It has now been 12 hours or more, since at the close of the first day of trading after the UK’s referendum vote to leave the EU, more than $2 trillion had been wiped off the stock markets around the world. This response is pretty much as it was expected by the preponderance of national and international experts, whom a leading “Leave” campaigner likened to the Nazis in the closing days of the campaign.
During those 12 hours, on what should be a relatively quiet Saturday in summer, a number of remarkable things have transpired:
- The Leave campaign took less than 48 hours to abandon its pre-referendum fantasies, acknowledging that the mythical £350,000,000 being sent to Brussels every week do not actually exist and therefore cannot be used to fund the NHS, and expressing surprise at the expectation that immigration would now decline. If anything will decline, it might be funding for the NHS.

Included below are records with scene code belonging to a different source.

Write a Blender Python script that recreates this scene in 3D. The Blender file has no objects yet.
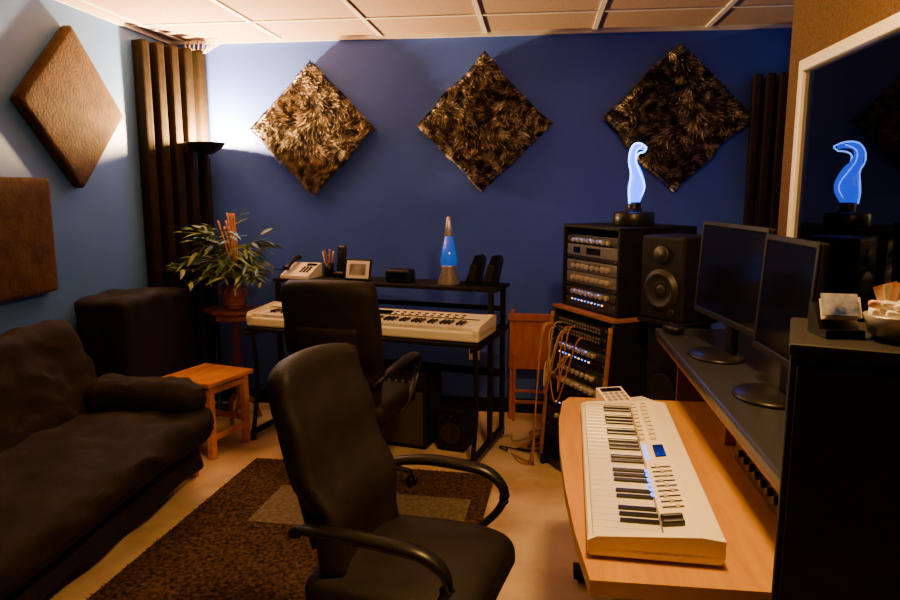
import bpy, bmesh, math, random
from mathutils import Vector, Matrix, noise, Euler
random.seed(7)
rad=math.radians

# ------------------------------------------------------------------ materials
def mat(name,c1,c2=None,rough=.6,metal=0,scale=8,bump=0,bscale=40,stretch=(1,1,1),spec=.5,emit=None,es=0,coat=0,ramp=(.35,.65),sheen=0,c3=None,detail=4,kind='noise'):
    m=bpy.data.materials.new(name); m.use_nodes=True
    nt=m.node_tree; N=nt.nodes; L=nt.links
    b=N['Principled BSDF']
    b.inputs['Roughness'].default_value=rough; b.inputs['Metallic'].default_value=metal
    b.inputs['Specular IOR Level'].default_value=spec
    b.inputs['Coat Weight'].default_value=coat
    b.inputs['Sheen Weight'].default_value=sheen
    if c2 is None: c2=tuple(x*.8 for x in c1)
    tc=N.new('ShaderNodeTexCoord'); mp=N.new('ShaderNodeMapping'); mp.inputs['Scale'].default_value=stretch
    L.new(tc.outputs['Object'],mp.inputs[0])
    n1=N.new('ShaderNodeTexNoise'); n1.inputs['Scale'].default_value=scale; n1.inputs['Detail'].default_value=detail
    if kind=='wood': n1.inputs['Detail'].default_value=6; n1.inputs['Distortion'].default_value=.6
    L.new(mp.outputs[0],n1.inputs['Vector'])
    cr=N.new('ShaderNodeValToRGB'); cr.color_ramp.elements[0].position=ramp[0]; cr.color_ramp.elements[1].position=ramp[1]
    cr.color_ramp.elements[0].color=(*c1,1); cr.color_ramp.elements[1].color=(*c2,1)
    if c3:
        e=cr.color_ramp.elements.new(min(1,ramp[1]+.1)); e.color=(*c3,1)
    L.new(n1.outputs['Fac'],cr.inputs[0]); L.new(cr.outputs[0],b.inputs['Base Color'])
    if bump:
        n2=N.new('ShaderNodeTexNoise'); n2.inputs['Scale'].default_value=bscale; n2.inputs['Detail'].default_value=3
        L.new(mp.outputs[0],n2.inputs['Vector'])
        bp=N.new('ShaderNodeBump'); bp.inputs['Strength'].default_value=bump; bp.inputs['Distance'].default_value=.01
        L.new(n2.outputs[0],bp.inputs['Height']); L.new(bp.outputs[0],b.inputs['Normal'])
    if emit: b.inputs['Emission Color'].default_value=(*emit,1); b.inputs['Emission Strength'].default_value=es
    return m

M={}
M['wall']=mat('blue_wall_paint',(.042,.100,.58),(.050,.115,.64),rough=.5,scale=3,bump=.08,bscale=120,spec=.4)
M['wall_l']=mat('blue_wall_paint_side',(.060,.155,.46),(.072,.175,.50),rough=.5,scale=3,bump=.08,bscale=120,spec=.4)
M['plain']=mat('plain_wall_paint',(.22,.14,.08),(.25,.16,.10),rough=.8,scale=3)
M['carpetwall']=mat('brown_wall_carpet',(.10,.058,.026),(.16,.09,.045),rough=.95,scale=120,bump=.6,bscale=250,spec=.1)
M['ceil']=mat('ceiling_tile',(.33,.205,.14),(.42,.275,.195),rough=.9,scale=60,bump=.3,bscale=150)
M['grid']=mat('white_metal_grid',(.85,.78,.66),rough=.4)
M['floor']=mat('worn_floor',(.34,.21,.11),(.76,.57,.36),rough=.5,scale=2.6,bump=.15,bscale=30,ramp=(.32,.62),detail=9)
M['suede']=mat('brown_suede',(.048,.025,.010),(.088,.047,.020),rough=.9,scale=14,bump=.4,bscale=60,spec=.15)
M['fur_d']=mat('shag_fur_dark',(.012,.008,.006),(.030,.020,.014),rough=.5,scale=20)
M['fur_m']=mat('shag_fur_brown',(.09,.058,.036),(.19,.125,.08),rough=.5,scale=20)
M['fur_l']=mat('shag_fur_light',(.42,.31,.21),(.66,.52,.38),rough=.5,scale=20)
M['furback']=mat('fur_base',(.02,.013,.01),(.05,.03,.02),rough=.9,scale=60)
M['foam']=mat('acoustic_foam',(.010,.0063,.003),(.018,.011,.005),rough=.95,scale=30,bump=.4,bscale=200,spec=.1)
M['black']=mat('black_plastic',(.005,.0045,.004),(.008,.007,.006),rough=.35,scale=20,spec=.35)
M['blackm']=mat('black_matte',(.005,.0045,.004),(.009,.0075,.006),rough=.6,scale=20,bump=.1,bscale=200,spec=.2)
M['leather']=mat('black_fabric',(.006,.0042,.003),(.012,.0085,.0055),rough=.6,scale=12,bump=.25,bscale=260,spec=.3)
M['sofa']=mat('dark_sofa_cover',(.008,.0045,.0022),(.015,.009,.0045),rough=.8,scale=9,bump=.3,bscale=120,spec=.3)
M['cloth']=mat('black_drape',(.003,.0025,.002),(.006,.005,.004),rough=.8,scale=8,bump=.2,bscale=100,spec=.3)
M['pine']=mat('orange_pine',(.54,.18,.015),(.72,.30,.032),rough=.35,kind='wood',scale=7,stretch=(4,.6,4),coat=.3)
M['maple']=mat('maple_laminate',(.52,.235,.012),(.62,.31,.02),rough=.28,kind='wood',scale=6,stretch=(6,.6,1),coat=.25)
M['maple_edge']=mat('maple_edge',(.80,.46,.05),rough=.35,scale=5)
M['redwood']=mat('red_brown_wood',(.34,.085,.015),(.46,.13,.028),rough=.35,kind='wood',scale=5,stretch=(4,4,.7),coat=.3)
M['darkwood']=mat('mahogany',(.16,.045,.012),(.25,.08,.024),rough=.3,kind='wood',scale=7,coat=.4)
M['brownwood']=mat('brown_cabinet_wood',(.22,.085,.025),(.32,.13,.042),rough=.45,kind='wood',scale=4,stretch=(1,1,5))
M['shelf']=mat('charcoal_laminate',(.018,.020,.026),(.028,.030,.036),rough=.35,scale=90)
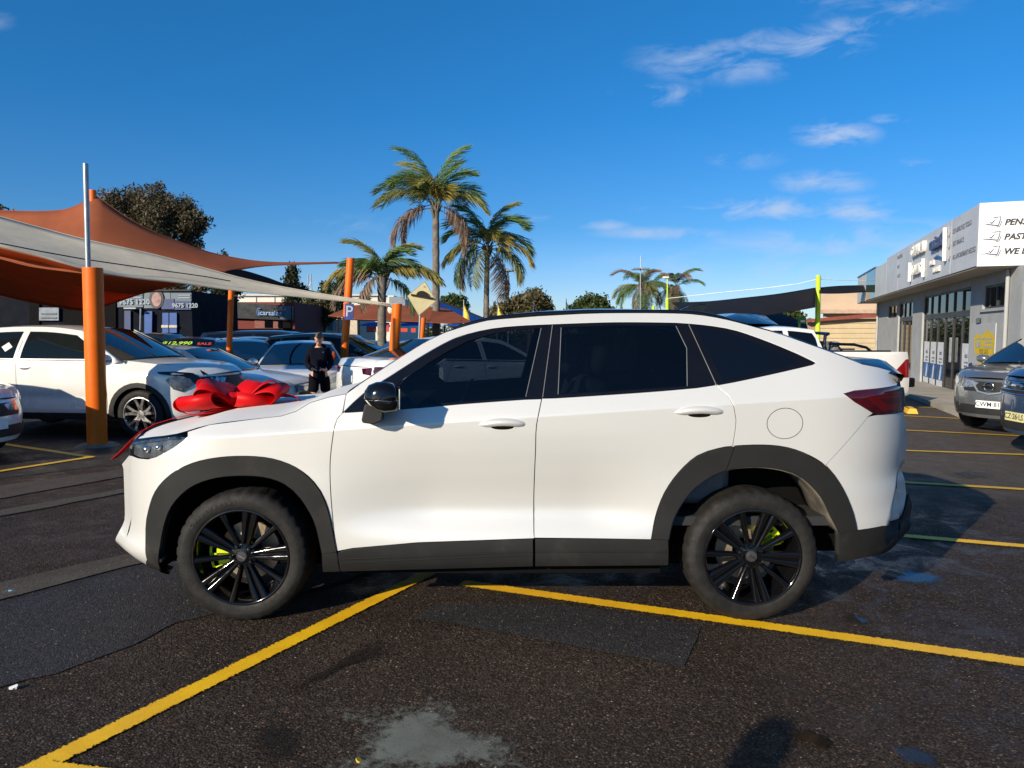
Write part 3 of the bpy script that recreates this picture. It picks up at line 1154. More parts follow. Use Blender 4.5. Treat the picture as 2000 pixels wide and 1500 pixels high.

- Scotland has a government. The government of Scotland met and expressed its intention to remain part of the EU, in accordance with the overwhelming will of their people.
- The EU has a governing structure. It met in Berlin and decided to move forward at a rapid clip to reduce the inevitable period of economic uncertainty to the extent possible and for the Brexit negotiations to commence.
- France has a government, and their Foreign Minister made the rather obvious observation that it would be nice for the UK to have a new Prime Minister in a few days so that Brexit negotiations could commence. Not an unreasonable request at face value.
One thing that has been remarkably absent from this list of events, as of 1pm Saturday, is any mention or appearance of any sort of a government of the United Kingdom. We have not heard from the currently-former Prime Minister, nor from a future-possible Prime Minister.
Does the UK even have a government at this most crucial time of its history during my life time? Events are unfolding on a millisecond time scale, all the world’s market analysts are tracing events waiting to pounce when the markets open on Monday, and the UK government has gone AWOL.
Driven by demagogues and arsonists, the UK ignored all the experts and all the facts and, to its own horror, set off a global crisis and a national recession on Thursday. On Friday the pound Sterling suffered a record loss of value and the stock markets worldwide lost $2,000,000,000,000. Also on Friday, the Leave campaign revealed itself to be the scam that it was.
On Saturday, the arsonists and demagogues are nowhere to be seen, while the frat boys in the Tory party are trying to figure out what to do next.
Eventually the adults will have to clean up the mess.
Upated 2:10pm:
Now this from the defense secretary, Michael Fallon:
“The prime minister goes on, the government goes on until the autumn, until there is a new leader and a new government. We’ll remain at our posts and we have a big agenda. We were elected only a year ago and we’ve set out fresh legislation, which we’re taking through parliament at the moment. Cabinet is meeting on Monday. We were all elected just a year ago on a big programme of continuing to move the economy forward, creating more jobs, a programme of social reform, and investment in defence which you can see today.”
Oh dear. Seriously?
Updated 2:33pm:
London has a government too. Mayor Khan came out strongly, declaring that #LondonisOpen
We also have a video message from the currently-still-not-quite-former Prime Minister about celebrating Gay Pride.
This is actually the second tweet of the day by No 10. I missed the first one because it was about huggable heroes and did not show up in my news feed. Apologies to the huggables.